Al-impurity-doped transparent conductive oxide films of In 2O 3−ZnO system

Abstract

The effects of Al 2O 3 dopings in pseudobinary (In 2O 3) 1− δ (2ZnO) δ films were investigated, and carrier generation mechanism was discussed. Here the δ value is the ratio of Zn/(Zn+In). For Al 2O 3 doping below 2 wt%, low-resitivity amorphous films in 2–4×10 −4 Ω cm were deposited over a narrow range of δ=Zn/(Zn+In) (0.2⩽ δ⩽0.4).
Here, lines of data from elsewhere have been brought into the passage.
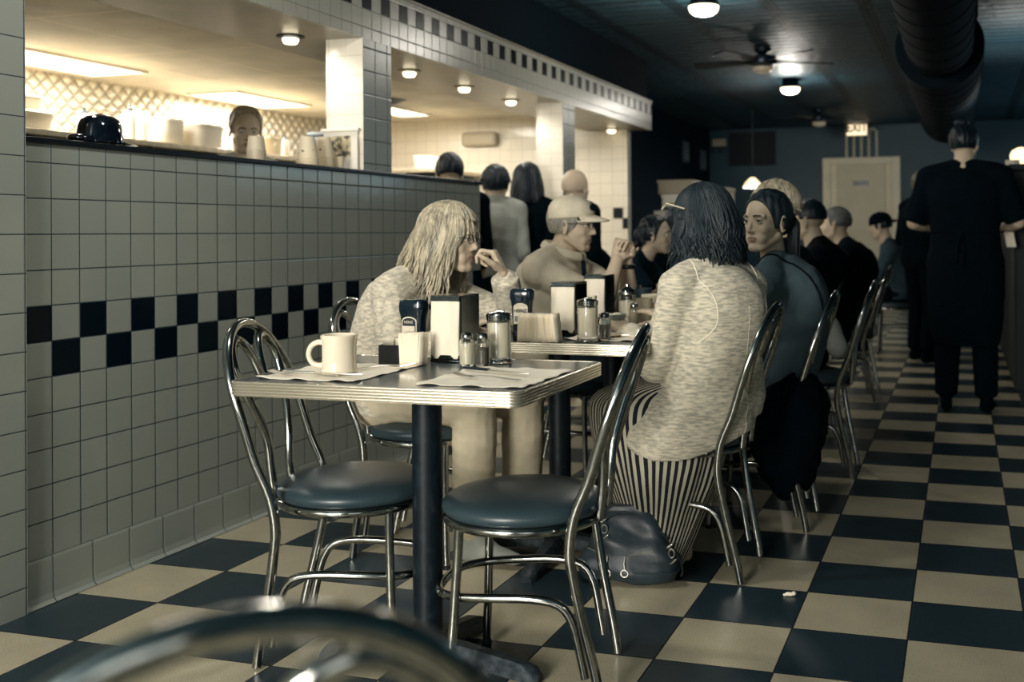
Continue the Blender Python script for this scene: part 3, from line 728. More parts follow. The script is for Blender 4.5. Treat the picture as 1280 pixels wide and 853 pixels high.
# napkin dispensers
def dispenser(x, y, rz, label):
    t = thing('napkin_dispenser', label, 'napkin dispenser', (x, y, TZ), rz, 'chrome napkin dispensers')
    # shell open at the front (-y) and back
    s = MB()
    w, d, h = .042, .055, .172
    s.box(-w-.003, -w, -d, d, .006, h); s.box(w, w+.003, -d, d, .006, h); s.box(-w-.003, w+.003, -d, d, h, h+.005); s.box(-w-.003, w+.003, -d-.004, d+.004, .0, .007)
    obj('shell', s, M['dispenser'], t, smooth=False, bevel=.0016)
    n_ = MB(); nx, nz = 14, 24; vs = []; fs = []
    for j in range(nz+1):
        for i in range(nx+1):
            u, v = i/nx, j/nz
            yy = -d-.004-.006*math.sin(PI*min(1, v*1.15))*(.5+.5*math.sin(PI*u))-.0018*math.sin(9*u+3*v)
            vs.append((-w+.0015+(2*w-.003)*u, yy, .010+(h-.016)*v))
    for j in range(nz):
        for i in range(nx): a = j*(nx+1)+i; fs.append((a, a+1, a+nx+2, a+nx+1))
    o = obj('front_napkin', MB().add(vs, fs), 'napkin', t); sm = o.modifiers.new('s', 'SOLIDIFY'); sm.thickness = .0012
    obj('napkin_stack', MB().box(-w+.002, w-.002, -d+.0, d-.004, .010, h-.006), 'napkin', t, smooth=False)
    obj('face_plate', MB().box(-w, w, -d-.0055, -d-.003, .008, .020), 'dispenser', t, smooth=False, bevel=.001)
    obj('top_lip', MB().box(-w, w, -d-.006, -d+.002, h-.010, h+.003), 'dispenser', t, smooth=False, bevel=.001)
    f = MB()
    for sx in (-w+.006, w-.006): f.box(sx-.004, sx+.004, -d-.003, -d+.006, -.0004, .002)
    obj('foot', f, 'black', t, smooth=False)
    return t
M['dispenser'] = grainy('brushed_chrome', rgb(96, 102, 102), rgb(70, 78, 82), 30, .13, 1, .03, .0004, mapscale=(8, 8, .4))
dispenser(-1.308, 2.612, 0, 'chrome napkin dispenser on the nearest table beside the sauce bottle')
dispenser(-1.262, 3.36, 0, 'chrome napkin dispenser on the second table behind the sugar packets')
dispenser(-1.36, 3.96, 0, 'chrome napkin dispenser on the third table')
dispenser(-1.45, 3.62, .0, 'dark sided chrome dispenser between the second and third tables') if False else None
# squeeze sauce bottles standing on their wide caps
def bottle(x, y, rz, label, wide):
    t = thing('sauce_bottle', label, 'sauce bottle', (x, y, TZ), rz, 'dark sauce squeeze bottles')
    def sec(w, d, z, n=28):
        return [(w*math.copysign(abs(math.cos(a))**.62, math.cos(a)), d*math.copysign(abs(math.sin(a))**.62, math.sin(a)), z) for a in (2*PI*k/n for k in range(n))]
    obj('body', MB().loft([sec(*q) for q in ((.030, .019, .030), (.031, .020, .05), (.0335, .021, .08), (.034, .0215, .105), (.0365, .023, .122), (.0405, .0245, .134), (.0405, .0245, .150), (.038, .023, .160), (.032, .019, .164), (.012, .008, .1645))]), 'darkblue', t)
    obj('cap', MB().loft([sec(*q) for q in ((.030, .022, 0), (.0315, .023, .002), (.031, .0225, .026), (.027, .019, .031), (.02, .015, .034))]), 'black', t)
    # arched label
    P = [(-.0235, .052), (.0235, .052), (.0235, .106)]+[(.0235*math.cos(a), .106+.013*math.sin(a)) for a in [PI*k/10 for k in range(1, 10)]]+[(-.0235, .106)]
    def lab(z_off, s, m, nm):
        zc = .083; vs = []
        for yy in (-.0232-z_off, -.0200):
            vs.append([(x*s, yy-(0 if abs(x) < .02 else -.0015), zc+(z-zc)*s) for x, z in P])
        return obj(nm, MB().loft(vs), m, t, smooth=False)
    lab(.0, 1.0, 'label', 'label'); lab(.0004, .90, 'text_dark' if not wide else 'label', 'label_border')
    if wide:
        text('label_text', 'HEINZ', .0145, 'text_dark', t, (0, -.0242, .094), (PI/2, 0, 0), .0003, bold=.0003)
        obj('label_band', MB().box(-.019, .019, -.0242, -.0236, .060, .078), 'bowl', t, smooth=False)
    else:
        obj('label_panel', MB().box(-.0195, .0195, -.0244, -.0237, .056, .094), 'label', t, smooth=False)
        obj('label_emblem', MB().box(-.004, .012, -.0249, -.0245, .066, .078), 'bowl', t, smooth=False)
        text('label_text', 'HEINZ', .010, 'label', t, (0, -.0244, .104), (PI/2, 0, 0), .0003)
    return t
bottle(-1.418, 2.585, -.12, 'dark squeeze bottle left of the napkin dispenser on the nearest table', False)
bottle(-1.345, 3.16, .08, 'dark squeeze bottle with arched label beside the packet stack on the second table', True)
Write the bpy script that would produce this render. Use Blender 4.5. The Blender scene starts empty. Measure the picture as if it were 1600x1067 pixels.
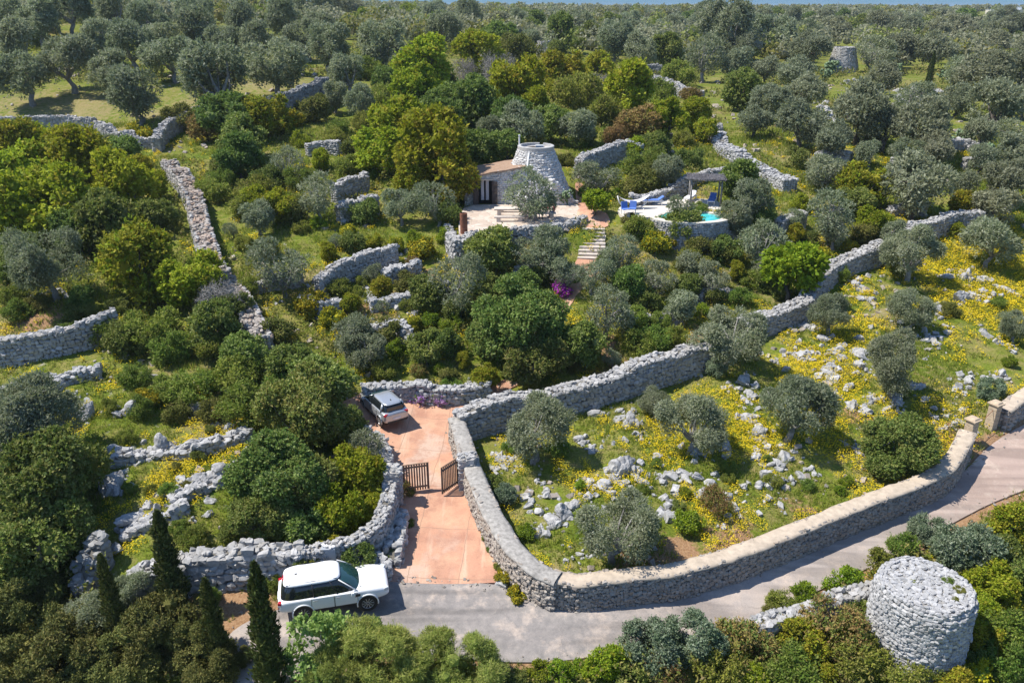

At Al 2O 3=2 wt% doping, the resistivity was improved in the same narrow range of δ. Using a ZnO:Al target with 3 wt% Al 2O 3, film resistivities of 2–4×10 −4 Ω cm were attained over a relatively wide range of δ in the amorphous phase (0.2⩽ δ⩽0.6). This result was due to the increase in carrier concentration at δ=0.3–0.6. The Al 2O 3 doping also influenced on optical band gap: band gap shrinkage for Al 2O 3=2 wt% and band gap widening for Al 2O 3=3 wt%. For homologous crystalline films, Al 2O 3 doping decreased carrier concentration, independent of the level of Al 2O 3 doping. The Al 2O 3 doping increased linearly optical band gap energy. These results indicate that the Al atoms are impurities that distort the lattice in homologous film.